Beneficiary Designation. To the extent allowed by the Committee, each Participant under the Plan may, from time to time, name any beneficiary or beneficiaries (who may be named on a contingent or successive basis) to whom any benefit under the Plan is to be paid in case of his or her death before he or she receives any or all of such benefit. Unless the Committee determines otherwise, each such designation shall revoke all prior designations by the same Participant, shall be in a form prescribed by the Committee, and shall be effective only when filed by the Participant with the Corporation or its designee during the Participant’s lifetime. In the absence of any such designation, benefits remaining unpaid at the Participant’s death shall be paid to the Participant’s estate.



h.

 

Costs and Expenses. The cost and expenses of administering the Plan shall be borne by the Corporation and shall not be charged to any Award or to any Participant.



i.

 

Fractional Shares. Fractional shares of Common Stock shall not be issued or transferred under an Award, but the Committee may direct that cash be paid in lieu of fractional shares or may round off fractional shares, in its discretion.



j.

 

Funding of Plan. The Corporation shall not be required to establish or fund any special or separate account or to make any other segregation of assets to assure the payment of any Award under the Plan.



k.

 

Successors. All obligations of the Corporation under the Plan with respect to Awards granted hereunder shall be binding on any successor to the Corporation, whether the existence of such successor is the result of a direct or indirect purchase, merger, consolidation, or otherwise, of all or substantially all of the business and/or assets of the Corporation.



l.

 

Gender and Number. Except where otherwise indicated by the context, any masculine term used herein also shall include the feminine, any feminine term used herein shall include the masculine, and the plural shall include the singular and the singular shall include the plural.



m.

 

Severability. If any provision of the Plan shall be held illegal or invalid for any reason, such illegality or invalidity shall not affect the remaining parts of the Plan, and the Plan shall be construed and enforced as if the illegal or invalid provision had not been included.



A-14




n.

 

Requirements of Law. The granting of Awards and the issuance of shares of Common Stock under the Plan shall be subject to all applicable laws, rules, and regulations, and to such approvals by any governmental agencies or national securities exchanges as may be required.



o.

 

Rules of Construction. Whenever any provision of the Plan refers to any law, rule, or regulation, such provision shall be deemed to refer to the law, rule, or regulation currently in effect and, when and if such law, rule, or regulation is subsequently amended or replaced, to the amended or successor law, rule, or regulation. The term “including” shall be deemed to include the words “including without limitation.”

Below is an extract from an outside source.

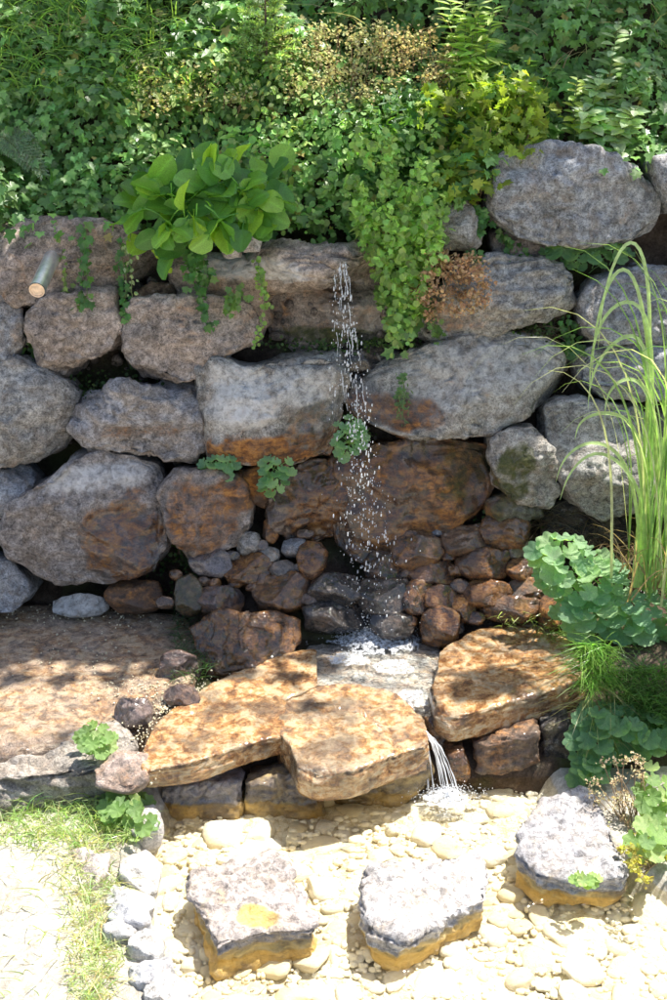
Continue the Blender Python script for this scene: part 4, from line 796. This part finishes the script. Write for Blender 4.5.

11.     Effective Date, Governing Law, Amendments, and Termination.

a.

 

Effective Date. The Plan was approved by the Board on April 18, 2005, subject to the approval of the Corporation’s shareholders, and shall become effective on the date it is approved by the Corporation’s shareholders.



b.

 

Amendments. The Committee may at any time terminate or from time to time amend the Plan in whole or in part, but no such action shall adversely affect any rights or obligations with respect to any Awards granted prior to the date of such termination or amendment except to the extent that the Committee reasonably determines that such termination or amendment is necessary or appropriate to comply with applicable law (including the provisions of the Code (and the regulations thereunder) pertaining to the deferral of compensation) or the rules and regulations of any stock exchange on which Common Stock is listed or quoted. Notwithstanding the foregoing, unless the Corporation’s shareholders shall have first approved the amendment, no amendment of the Plan shall be effective if the amendment would (i) increase the maximum number of shares of Common Stock that may be delivered under the Plan or to any one individual (except to the extent such amendment is made pursuant to Section 9 hereof), (ii) extend the maximum period during which Awards may be granted under the Plan, (iii) add to the types of awards that may be made under the Plan, (iv) change the Performance Measures pursuant to which Performance Shares are earned, (v) modify the requirements as to eligibility for participation in the Plan, or (vi) require shareholder approval pursuant to the Plan, applicable law, or the rules of the principal securities exchange on which shares of Common Stock are traded in order to be effective.



c.

 

Governing Law. All questions pertaining to the construction, interpretation, regulation, validity, and effect of the provisions of the Plan shall be determined in accordance with the laws of the State of New York without giving effect to conflict of laws principles, except to the extent superseded by federal law.



d.

 

Termination. No Awards shall be made under the Plan after the tenth anniversary of the date on which the Corporation’s shareholders approve the Plan.